C.N. Douglas, comp. Forty Thousand Quotations: Prose and Poetical. 1917.
Barrow
As a stick, when once it is dry and stiff you may break it, but you can never bend it into a straighter posture; so doth the man become incorrigible who is settled and stiffened into vice.
Because men believe not in Providence, therefore they do so greedily scrape and hoard. They do not believe in any reward for charity, therefore they will part with nothing.
Chance never writ a legible book; chance never built a fair house; chance never drew a neat picture; it never did any of these things, nor ever will; nor can it be without absurdity supposed able to do them; which yet are works very gross and rude, very easy and feasible, as it were, in comparison to the production of a flower or a tree.
In defiance of all the torture, of all the might, of all the malice of the world, the liberal man will ever be rich; for Gods providence is his estate, Gods wisdom and power are his defence, Gods love and favor are his reward, and Gods word is his security.

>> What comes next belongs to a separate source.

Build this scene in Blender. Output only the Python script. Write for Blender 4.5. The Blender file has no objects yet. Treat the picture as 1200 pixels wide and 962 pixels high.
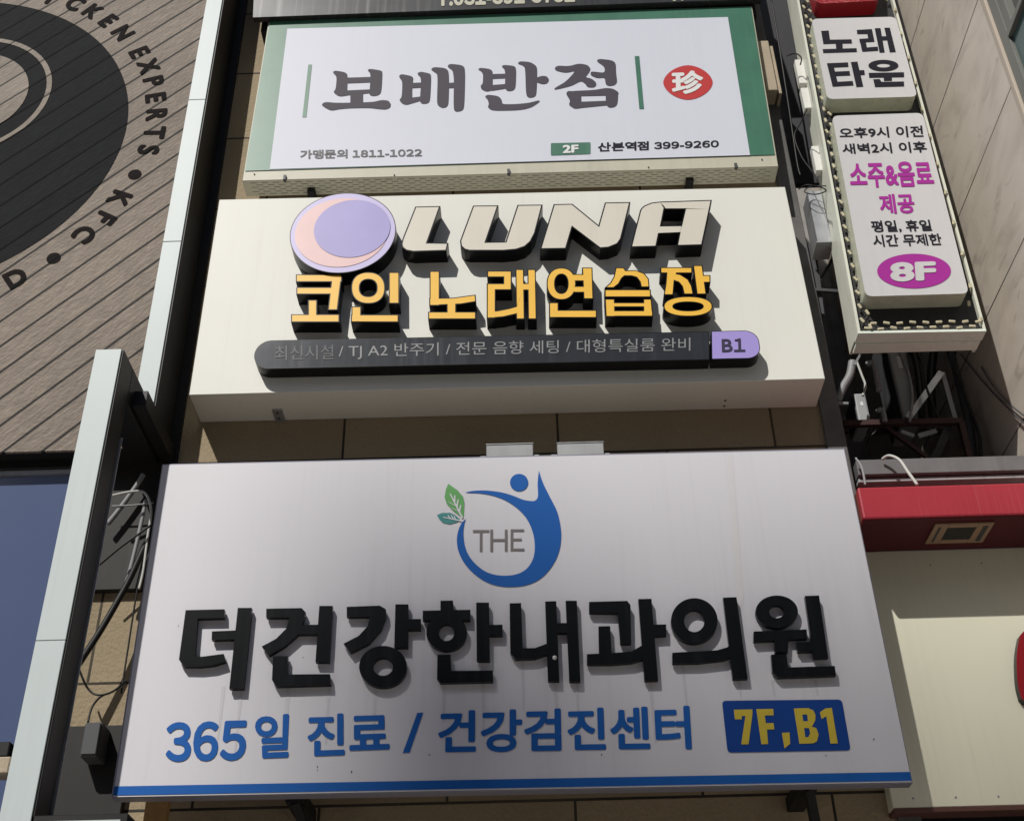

Incredulity is not wisdom, but the worst kind of folly. It is folly, because it causes ignorance and mistake, with all the consequents of these; and it is very bad, as being accompanied with disingenuity, obstinacy, rudeness, uncharitableness, and the like bad dispositions; from which credulity itself, the other extreme sort of folly, is exempt.
The fruits of the earth do not more obviously require labor and cultivation to prepare them for our use and subsistence than our faculties demand instruction.
There do remain dispersed in the soil of human nature divers seeds of goodness, of benignity, of ingenuity, which, being cherished, excited, and quickened by good culture, do, by common experience, thrust out flowers very lovely, and yield fruits very pleasant of virtue and goodness.